STATED GOAL: Please set the lines down again exactly, from the top of the entries through the line that contains "V.append((x, y, .040+.002*math.sin(x*7)*math.sin(y*5)));".
⟨
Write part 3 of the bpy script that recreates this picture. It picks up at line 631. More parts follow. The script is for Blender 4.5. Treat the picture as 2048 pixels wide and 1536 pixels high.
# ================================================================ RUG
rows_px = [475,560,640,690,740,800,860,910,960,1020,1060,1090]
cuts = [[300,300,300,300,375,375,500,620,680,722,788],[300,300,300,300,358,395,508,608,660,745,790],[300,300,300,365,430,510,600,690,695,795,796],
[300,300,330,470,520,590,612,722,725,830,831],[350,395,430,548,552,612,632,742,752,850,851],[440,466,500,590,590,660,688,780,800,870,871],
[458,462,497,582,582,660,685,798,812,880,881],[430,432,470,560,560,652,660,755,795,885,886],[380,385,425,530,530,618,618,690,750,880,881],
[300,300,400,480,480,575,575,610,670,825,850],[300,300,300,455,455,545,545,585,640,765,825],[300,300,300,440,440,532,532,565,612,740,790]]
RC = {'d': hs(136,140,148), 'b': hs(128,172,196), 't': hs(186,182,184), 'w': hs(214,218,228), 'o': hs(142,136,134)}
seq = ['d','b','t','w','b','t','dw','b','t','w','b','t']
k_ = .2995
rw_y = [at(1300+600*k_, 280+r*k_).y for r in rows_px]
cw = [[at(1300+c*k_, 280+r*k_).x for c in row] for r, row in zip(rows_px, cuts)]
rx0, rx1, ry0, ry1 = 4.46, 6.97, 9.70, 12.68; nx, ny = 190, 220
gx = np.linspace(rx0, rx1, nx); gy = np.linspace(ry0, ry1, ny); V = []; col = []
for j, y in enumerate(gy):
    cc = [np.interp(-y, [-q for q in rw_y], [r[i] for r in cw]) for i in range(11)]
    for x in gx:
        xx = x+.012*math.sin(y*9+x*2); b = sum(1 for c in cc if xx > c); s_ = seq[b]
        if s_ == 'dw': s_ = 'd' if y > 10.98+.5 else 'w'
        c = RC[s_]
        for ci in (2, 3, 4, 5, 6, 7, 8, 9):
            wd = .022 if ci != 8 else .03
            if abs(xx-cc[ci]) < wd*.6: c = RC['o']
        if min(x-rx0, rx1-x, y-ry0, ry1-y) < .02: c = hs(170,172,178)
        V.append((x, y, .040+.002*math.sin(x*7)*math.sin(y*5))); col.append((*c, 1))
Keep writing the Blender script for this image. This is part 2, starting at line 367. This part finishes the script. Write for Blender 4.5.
⟩
WRITTEN SOLUTION:
Write part 3 of the bpy script that recreates this picture. It picks up at line 631. More parts follow. The script is for Blender 4.5. Treat the picture as 2048 pixels wide and 1536 pixels high.
# ================================================================ RUG
rows_px = [475,560,640,690,740,800,860,910,960,1020,1060,1090]
cuts = [[300,300,300,300,375,375,500,620,680,722,788],[300,300,300,300,358,395,508,608,660,745,790],[300,300,300,365,430,510,600,690,695,795,796],
[300,300,330,470,520,590,612,722,725,830,831],[350,395,430,548,552,612,632,742,752,850,851],[440,466,500,590,590,660,688,780,800,870,871],
[458,462,497,582,582,660,685,798,812,880,881],[430,432,470,560,560,652,660,755,795,885,886],[380,385,425,530,530,618,618,690,750,880,881],
[300,300,400,480,480,575,575,610,670,825,850],[300,300,300,455,455,545,545,585,640,765,825],[300,300,300,440,440,532,532,565,612,740,790]]
RC = {'d': hs(136,140,148), 'b': hs(128,172,196), 't': hs(186,182,184), 'w': hs(214,218,228), 'o': hs(142,136,134)}
seq = ['d','b','t','w','b','t','dw','b','t','w','b','t']
k_ = .2995
rw_y = [at(1300+600*k_, 280+r*k_).y for r in rows_px]
cw = [[at(1300+c*k_, 280+r*k_).x for c in row] for r, row in zip(rows_px, cuts)]
rx0, rx1, ry0, ry1 = 4.46, 6.97, 9.70, 12.68; nx, ny = 190, 220
gx = np.linspace(rx0, rx1, nx); gy = np.linspace(ry0, ry1, ny); V = []; col = []
for j, y in enumerate(gy):
    cc = [np.interp(-y, [-q for q in rw_y], [r[i] for r in cw]) for i in range(11)]
    for x in gx:
        xx = x+.012*math.sin(y*9+x*2); b = sum(1 for c in cc if xx > c); s_ = seq[b]
        if s_ == 'dw': s_ = 'd' if y > 10.98+.5 else 'w'
        c = RC[s_]
        for ci in (2, 3, 4, 5, 6, 7, 8, 9):
            wd = .022 if ci != 8 else .03
            if abs(xx-cc[ci]) < wd*.6: c = RC['o']
        if min(x-rx0, rx1-x, y-ry0, ry1-y) < .02: c = hs(170,172,178)
        V.append((x, y, .040+.002*math.sin(x*7)*math.sin(y*5))); col.append((*c, 1))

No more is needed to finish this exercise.